During the afternoon game, we played hard for 3 quarters and managed to stay in the lead through some questionable calls from the refs but as the game progressed, I could feel it slipping away.  And at the beginning of the 4th quarter, our best player fouled out and then the whole team imploded. 

Peter was angry at the outcome, the officials, the other team, etc. but not with his own team who had their own hand in the loss even though Peter refuses to see it that way. So there were a lot of teachable moments with this game. 

Dan's dad made him memorize this poem when he was a teenager:

If

If you can keep your head when all about you   
    Are losing theirs and blaming it on you,   
If you can trust yourself when all men doubt you,
    But make allowance for their doubting too;   
If you can wait and not be tired by waiting,
    Or being lied about, don’t deal in lies,
Or being hated, don’t give way to hating,
    And yet don’t look too good, nor talk too wise:

If you can dream—and not make dreams your master;   
    If you can think—and not make thoughts your aim;   
If you can meet with Triumph and Disaster
    And treat those two impostors just the same;   
If you can bear to hear the truth you’ve spoken
    Twisted by knaves to make a trap for fools,
Or watch the things you gave your life to, broken,
    And stoop and build ’em up with worn-out tools:

If you can make one heap of all your winnings
    And risk it on one turn of pitch-and-toss,
And lose, and start again at your beginnings
    And never breathe a word about your loss;
If you can force your heart and nerve and sinew
    To serve your turn long after they are gone,   
And so hold on when there is nothing in you
    Except the Will which says to them: ‘Hold on!’

If you can talk with crowds and keep your virtue,   
    Or walk with Kings—nor lose the common touch,
If neither foes nor loving friends can hurt you,
    If all men count with you, but none too much;
If you can fill the unforgiving minute
    With sixty seconds’ worth of distance run,   
Yours is the Earth and everything that’s in it,   
    And—which is more—you’ll be a Man, my son!

- by Rudyard Kipling

And yes, it's the same poem that Tom Brady posted on social media  after the Patriots epic Super Bowl comeback. So, yes, technically my husband and Tom Brady are practically twins.

After our game on Saturday, I told Dan that I think it's time he makes Peter memorize this poem.

And now basketball season is over and we're all feeling a little down and not just because of the loss.  I always feel that way when one season ends and another begins.  I absolutely love all the boys on Peter's basketball team and their parents, and it was great spending so much time with them.  It's always sad when something like that ends.
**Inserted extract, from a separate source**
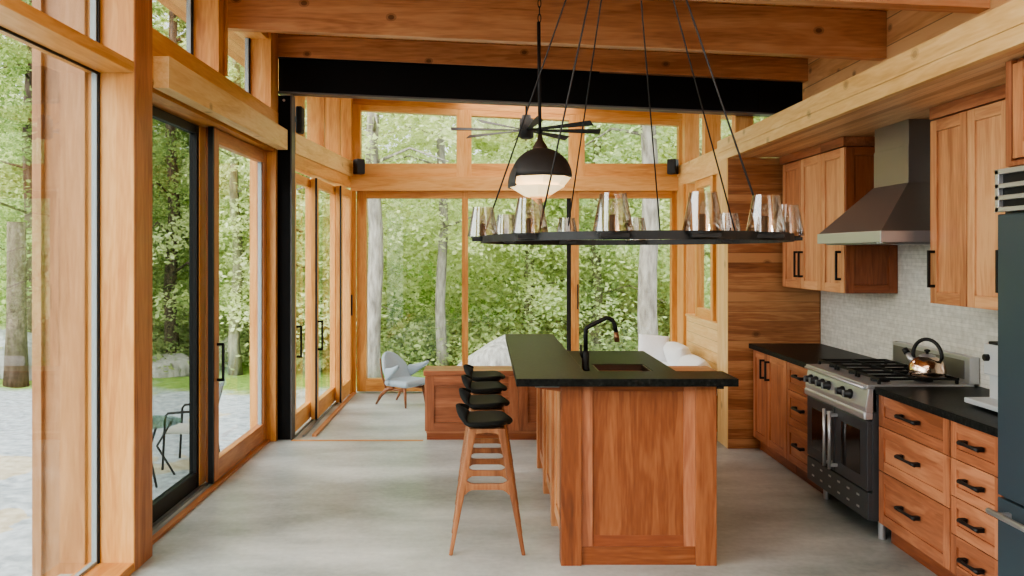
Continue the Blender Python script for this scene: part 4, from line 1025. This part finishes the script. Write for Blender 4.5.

But track starts next week and so does swimming for Sarah so our evenings will still be busy and time still marches on and that's the way it's supposed to be, but it's still a little bittersweet.


1 comment:

Madeline said...

Bummer the season ended on a sour note. In the theater world we call that "post-show depression" and it's real. So I would imagine "post-basketball blues" are also real. I love that poem. I had never heard of it before today, neat that Dan and Tom Brady share that connection!